(Collection entries)
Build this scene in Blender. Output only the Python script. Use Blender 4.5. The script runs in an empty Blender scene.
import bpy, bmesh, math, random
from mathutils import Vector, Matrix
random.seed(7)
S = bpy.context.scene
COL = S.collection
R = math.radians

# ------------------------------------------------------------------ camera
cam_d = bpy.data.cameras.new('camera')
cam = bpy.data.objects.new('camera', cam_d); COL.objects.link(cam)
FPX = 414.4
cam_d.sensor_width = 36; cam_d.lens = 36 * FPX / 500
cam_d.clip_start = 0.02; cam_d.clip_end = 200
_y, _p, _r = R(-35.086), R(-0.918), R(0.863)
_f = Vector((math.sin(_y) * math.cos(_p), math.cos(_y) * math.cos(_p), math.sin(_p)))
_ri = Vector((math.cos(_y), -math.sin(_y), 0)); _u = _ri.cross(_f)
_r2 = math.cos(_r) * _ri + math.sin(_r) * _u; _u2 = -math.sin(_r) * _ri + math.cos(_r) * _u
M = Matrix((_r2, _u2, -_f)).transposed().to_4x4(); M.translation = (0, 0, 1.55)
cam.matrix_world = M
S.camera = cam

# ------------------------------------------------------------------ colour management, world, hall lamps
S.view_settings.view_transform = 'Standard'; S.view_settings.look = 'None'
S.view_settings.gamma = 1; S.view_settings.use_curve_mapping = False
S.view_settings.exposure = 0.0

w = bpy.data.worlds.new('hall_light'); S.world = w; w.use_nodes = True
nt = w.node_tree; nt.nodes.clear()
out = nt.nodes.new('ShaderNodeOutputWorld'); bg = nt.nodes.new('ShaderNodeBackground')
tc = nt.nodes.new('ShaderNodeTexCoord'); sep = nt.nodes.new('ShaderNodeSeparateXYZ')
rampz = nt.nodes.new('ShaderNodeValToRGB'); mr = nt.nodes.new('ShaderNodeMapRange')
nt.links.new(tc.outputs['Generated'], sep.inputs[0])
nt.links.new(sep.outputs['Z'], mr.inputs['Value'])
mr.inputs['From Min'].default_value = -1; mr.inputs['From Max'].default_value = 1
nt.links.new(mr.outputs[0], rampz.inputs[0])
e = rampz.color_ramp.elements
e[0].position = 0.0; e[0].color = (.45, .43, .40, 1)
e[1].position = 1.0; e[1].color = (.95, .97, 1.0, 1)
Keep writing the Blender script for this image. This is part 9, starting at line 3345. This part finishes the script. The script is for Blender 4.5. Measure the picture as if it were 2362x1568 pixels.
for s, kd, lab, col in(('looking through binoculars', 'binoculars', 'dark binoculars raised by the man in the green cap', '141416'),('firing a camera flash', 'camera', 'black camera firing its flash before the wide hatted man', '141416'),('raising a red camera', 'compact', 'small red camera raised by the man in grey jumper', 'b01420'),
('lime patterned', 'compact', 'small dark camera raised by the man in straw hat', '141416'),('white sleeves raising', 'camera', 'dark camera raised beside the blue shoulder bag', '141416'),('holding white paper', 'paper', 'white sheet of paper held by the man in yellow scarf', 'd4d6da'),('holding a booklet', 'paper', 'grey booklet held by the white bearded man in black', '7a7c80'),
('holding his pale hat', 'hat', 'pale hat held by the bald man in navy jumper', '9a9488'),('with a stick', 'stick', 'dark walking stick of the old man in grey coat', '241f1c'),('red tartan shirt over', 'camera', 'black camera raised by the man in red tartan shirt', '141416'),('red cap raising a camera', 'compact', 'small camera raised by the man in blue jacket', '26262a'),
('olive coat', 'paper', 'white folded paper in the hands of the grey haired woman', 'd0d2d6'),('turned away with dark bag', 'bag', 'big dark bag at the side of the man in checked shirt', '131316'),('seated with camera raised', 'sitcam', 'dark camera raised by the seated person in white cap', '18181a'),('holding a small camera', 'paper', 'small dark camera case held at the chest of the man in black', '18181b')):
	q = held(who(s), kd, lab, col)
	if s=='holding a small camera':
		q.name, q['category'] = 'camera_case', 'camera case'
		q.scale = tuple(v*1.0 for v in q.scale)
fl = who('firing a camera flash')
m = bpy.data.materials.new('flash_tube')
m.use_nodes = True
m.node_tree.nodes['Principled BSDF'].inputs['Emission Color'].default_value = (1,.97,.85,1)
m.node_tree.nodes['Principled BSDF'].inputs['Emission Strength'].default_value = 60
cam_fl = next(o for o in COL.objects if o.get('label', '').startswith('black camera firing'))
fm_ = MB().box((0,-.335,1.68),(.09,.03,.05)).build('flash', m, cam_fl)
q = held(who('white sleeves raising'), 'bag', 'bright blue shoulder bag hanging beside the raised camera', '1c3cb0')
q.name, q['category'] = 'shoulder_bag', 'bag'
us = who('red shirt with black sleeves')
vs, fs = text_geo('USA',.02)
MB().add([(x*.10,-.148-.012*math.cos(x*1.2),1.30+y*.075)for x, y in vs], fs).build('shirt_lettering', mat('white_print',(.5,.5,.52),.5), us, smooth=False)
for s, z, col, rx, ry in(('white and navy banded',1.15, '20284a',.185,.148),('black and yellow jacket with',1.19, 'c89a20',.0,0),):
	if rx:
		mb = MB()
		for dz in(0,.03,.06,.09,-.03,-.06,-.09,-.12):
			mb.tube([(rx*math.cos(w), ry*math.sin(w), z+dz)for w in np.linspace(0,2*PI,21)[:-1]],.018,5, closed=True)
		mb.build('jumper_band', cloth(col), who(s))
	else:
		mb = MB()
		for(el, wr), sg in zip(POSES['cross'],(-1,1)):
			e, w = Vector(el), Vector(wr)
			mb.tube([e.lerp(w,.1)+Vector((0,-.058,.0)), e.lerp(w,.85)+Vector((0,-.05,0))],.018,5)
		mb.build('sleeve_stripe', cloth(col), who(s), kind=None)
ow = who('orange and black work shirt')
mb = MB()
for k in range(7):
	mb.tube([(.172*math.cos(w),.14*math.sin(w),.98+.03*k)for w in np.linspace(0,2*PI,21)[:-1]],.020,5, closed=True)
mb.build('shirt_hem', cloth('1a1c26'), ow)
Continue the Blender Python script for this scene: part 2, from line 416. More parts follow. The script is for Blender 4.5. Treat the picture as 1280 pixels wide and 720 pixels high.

OBJECTIVE: List all lines above in which the string "scene" appears.

WRITTEN SOLUTION:
Build this scene in Blender. Output only the Python script. Use Blender 4.5. The script runs in an empty Blender scene.
S = bpy.context.scene
Continue the Blender Python script for this scene: part 2, from line 416. More parts follow. The script is for Blender 4.5. Treat the picture as 1280 pixels wide and 720 pixels high.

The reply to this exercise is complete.